Despite handing the initiative to Mukesh Ambani’s JioCinema, which swooped in with a $3 billion bid for five years of IPL digital rights, Disney+ Hotstar remains the market leader. Pay-TV unit Disney Star retains rights for other major tournaments, including the ICC Men’s T20 World Cup (2024, 2026), the ICC Men’s Champions Trophy (2025) and the ICC Men’s Cricket World Cup (2027), along with several ICC under-19 events. Disney Star has licensed these rights to ZEE.
This year’s edition of the IPL is done and dusted and, from Aug. 30-Sept. 17 and Oct. 5 – Nov. 19, all eyes will be on the cricket Asia Cup and World Cup respectively, rights for both are with Disney+ Hotstar. The streamer is offering both tournaments free of charge (for mobile users only in a 600 million-plus smartphone market), a copy of the tactic that JioCinema deployed with its digital casts of the 2023 IPL.

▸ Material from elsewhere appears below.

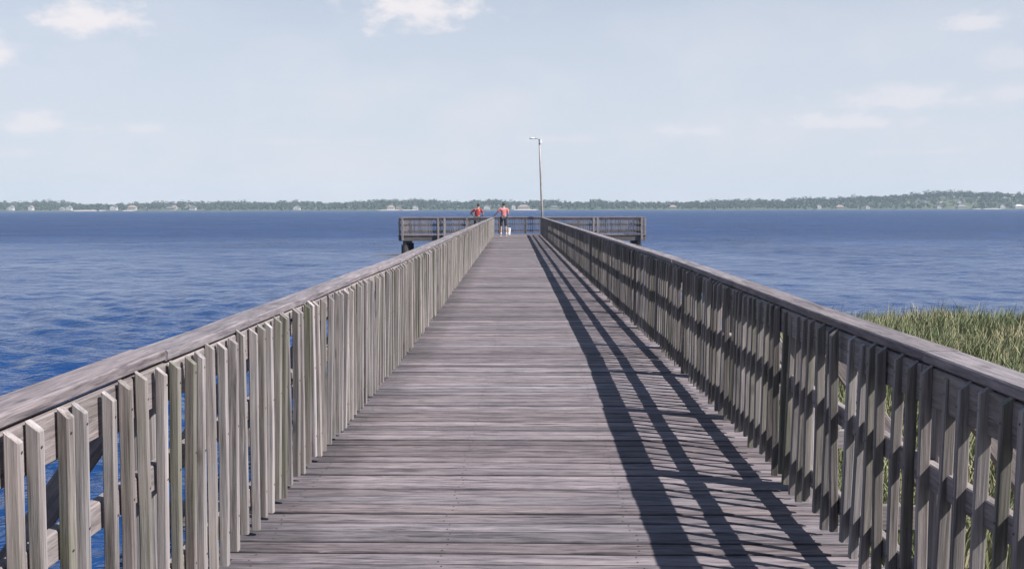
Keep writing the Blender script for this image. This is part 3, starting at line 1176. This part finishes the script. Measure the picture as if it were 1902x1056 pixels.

Taurani reckons that Disney+ Hotstar’s subscriber losses may have bottomed out and that the streamer’s net financial losses are significantly less than they would have been had it paid premium rates to retain the entire package of IPL rights.
“SonyLIV has done a lot of talking and tried to drive up subs ahead of the deal with good programming. It may be hitting a near-term ceiling. So, where next? Both Zee’s streaming business and SonyLIV have fremium layers and the business mix may remain more AVOD-driven than SVOD-led for a few more years,” Couto adds. “You have Amazon in one corner (currently with about 15 million paying subs, heading for 20 million by year end), and Jio in another. So far, all the other players are holding on. We have yet to see where JioCinema is going. We’ve seen that it can monetize and that it can scale up technologically.”
As demonstrated by its success in the mobile telephony market, Jio’s current modus operandi is to grab market share by entering with a free-of-charge offer, then to start charging as the cheapest available service, before hiking again to charge the going rates. Jio benefits all along the value chain, as it is also an infrastructure player. Millions of Indians are watching content on Jio mobile or broadband connections. That is not an avenue open to entertainment-only Sony-Zee, whatever its market ranking may be.
And, if the analysts feel that the coming together of Sony and Zee is a logical response to the tectonic shifts in India’s huge broadcast market, they are less sure that even this mega merger does enough to change the continent’s drift toward a new era of digital domination.